Ravi Dewan is one of the oldest action directors in business, who has been around Bollywood for a long time. But it was the first time that he was working with Hrithik Roshan. “Yes, after being around for so many years I worked with Hrithik for the first time. I have worked with the best of the lot right from Raj Kumar to all the Khans. And let me tell you that training Hrithik wasn’t too much of a labour for me. He never threw any tantrums and the same was with Aishwarya as well.” Hrithik Roshan had apparently spoken about the fact that the armour that he had to wear to play the character of the Mughal emperor Akbar was pretty heavy, after which he was in a lot of pain. “We had to show real stuff in the film. So yes, the armour and the gear that Hrithik had to wear was heavy. The whole thing weighed around 20 to 25 kilos and he had to wear it regularly. But he never showed any pain, at least not when he was around the sets. Anyways I always take care of the stars I am working with. I never try to push their limits. I was always aware of their capacity.” “Me and my assistant rehearsed every fight first. Then after preparing everything on the sets we shot the entire sequence on location. After which we sat down and edited those shots and included only those that were necessary. And we worked in tandem with the costume designer, art director and everyone else on the sets of the film. Everything on the sets was detailed”, divulged the technician.




JODHAA AKBAR would not belie the expectations


SOurce: Glamsham 

Date: February 8, 2008 


After the release of the music of JODHAA AKBAR the critics have expressed the view that the music of the film is not able to convey the spirit of the period and hence the music of the film may not become its USP. The moot point here is when was the last time that a historical film had a lilting music and it could also set the box office on fire. As it is in the Hindi film industry rarely does one venture out to make a film by choosing a character from the past and it is always a difficult proposition to arrive at a heady combination of story and music to make the film a hit. If one were to view from this perspective the music of TAJ MAHAL made by Akbar Khan also did not make a mark nor did the film for that matter. Historical films walk on a razor edge, if it is a popular character of history, people have their own notions about it and if the creative liberty is adapted then it has to face quite a lot of opposition. The example in this context is that of MANGAL PANDEY where the film had a good title song and the film was able to make money, may be the controversy around it also contributed to the same. 

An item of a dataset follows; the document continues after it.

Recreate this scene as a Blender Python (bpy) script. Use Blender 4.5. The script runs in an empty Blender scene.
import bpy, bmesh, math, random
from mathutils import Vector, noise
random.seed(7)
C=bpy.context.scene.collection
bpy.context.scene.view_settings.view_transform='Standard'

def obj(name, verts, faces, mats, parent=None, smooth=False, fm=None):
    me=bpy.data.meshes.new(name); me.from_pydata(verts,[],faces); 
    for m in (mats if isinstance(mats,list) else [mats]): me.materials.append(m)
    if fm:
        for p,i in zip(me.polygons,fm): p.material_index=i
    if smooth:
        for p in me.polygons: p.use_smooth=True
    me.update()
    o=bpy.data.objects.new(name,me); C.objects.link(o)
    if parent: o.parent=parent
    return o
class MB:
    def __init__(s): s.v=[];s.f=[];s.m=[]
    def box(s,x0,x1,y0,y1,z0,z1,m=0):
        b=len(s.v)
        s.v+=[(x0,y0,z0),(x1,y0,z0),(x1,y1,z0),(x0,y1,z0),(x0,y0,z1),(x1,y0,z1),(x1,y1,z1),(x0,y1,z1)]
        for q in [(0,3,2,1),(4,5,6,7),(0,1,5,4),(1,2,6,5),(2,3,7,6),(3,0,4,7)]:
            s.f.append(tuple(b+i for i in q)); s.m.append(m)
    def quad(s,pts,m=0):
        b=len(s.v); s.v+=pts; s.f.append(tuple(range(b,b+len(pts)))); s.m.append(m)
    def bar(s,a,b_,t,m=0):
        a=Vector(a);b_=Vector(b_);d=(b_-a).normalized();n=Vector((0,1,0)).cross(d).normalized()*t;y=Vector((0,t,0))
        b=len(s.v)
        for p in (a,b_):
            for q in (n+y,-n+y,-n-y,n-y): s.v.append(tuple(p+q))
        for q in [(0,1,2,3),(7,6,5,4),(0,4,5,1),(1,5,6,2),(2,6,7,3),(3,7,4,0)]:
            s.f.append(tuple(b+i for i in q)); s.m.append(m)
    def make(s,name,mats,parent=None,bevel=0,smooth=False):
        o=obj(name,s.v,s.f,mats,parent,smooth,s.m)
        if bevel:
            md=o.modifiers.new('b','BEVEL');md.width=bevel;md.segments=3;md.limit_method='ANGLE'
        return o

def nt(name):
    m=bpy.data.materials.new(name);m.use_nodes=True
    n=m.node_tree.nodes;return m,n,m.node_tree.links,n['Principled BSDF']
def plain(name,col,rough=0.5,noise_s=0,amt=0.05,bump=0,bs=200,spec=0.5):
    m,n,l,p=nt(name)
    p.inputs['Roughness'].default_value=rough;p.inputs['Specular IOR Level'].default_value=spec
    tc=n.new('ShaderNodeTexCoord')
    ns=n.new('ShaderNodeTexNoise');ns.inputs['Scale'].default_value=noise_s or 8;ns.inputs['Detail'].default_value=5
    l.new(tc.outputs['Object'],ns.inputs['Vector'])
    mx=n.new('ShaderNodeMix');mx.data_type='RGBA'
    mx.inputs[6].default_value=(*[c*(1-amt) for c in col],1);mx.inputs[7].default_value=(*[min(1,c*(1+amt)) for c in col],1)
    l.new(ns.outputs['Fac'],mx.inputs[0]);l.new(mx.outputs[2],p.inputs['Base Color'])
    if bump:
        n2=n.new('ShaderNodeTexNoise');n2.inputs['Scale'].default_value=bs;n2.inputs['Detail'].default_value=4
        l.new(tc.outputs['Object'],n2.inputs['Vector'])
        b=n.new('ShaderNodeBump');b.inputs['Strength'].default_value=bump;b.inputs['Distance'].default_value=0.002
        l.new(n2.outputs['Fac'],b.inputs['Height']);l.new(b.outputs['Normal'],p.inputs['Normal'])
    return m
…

Two different versions of BHAGAT SINGH were made and both of them were flops but it had got nothing to do with the fact that the music was average; it was the interpretation of the story that was the stumbling block. One period film whose music still is lilting is UTSAV where Shashi Kapoor used instruments of the period in the film, music composers being Laxmikant Pyarelal, but the film was not a commercial success. 


RAZIA SULTAN is another example which had a music by Khayyam that tinkles the heart but the film was not that a great success. Now coming on to UMRAO JAAN the older version had a great music, Khayyam being the director and fantastic narrative, while the new version did not have both of them in the same intensity. TAJ MAHAL of the old starring Pradeep Kumar and Bina's music was great, but the film could not stand in competition to MUGHAL-E-AAZAM, which had great story and even greater music. It always is very easy to compare historical films with the films of the past if they have been made and then comments are made about its quality. 


The moot point is the listeners' preferences and choices change and the music composer, Rahman, in this case, has to take that into account while giving the music for JODHAA AKBAR. The sheer fact that UTV the producers of the film have decided to go ahead and release the film on their own by-passing the distributors is illustrative of the confidence about the product that they have in their hands. JODHAA AKBAR would not belie the expectations.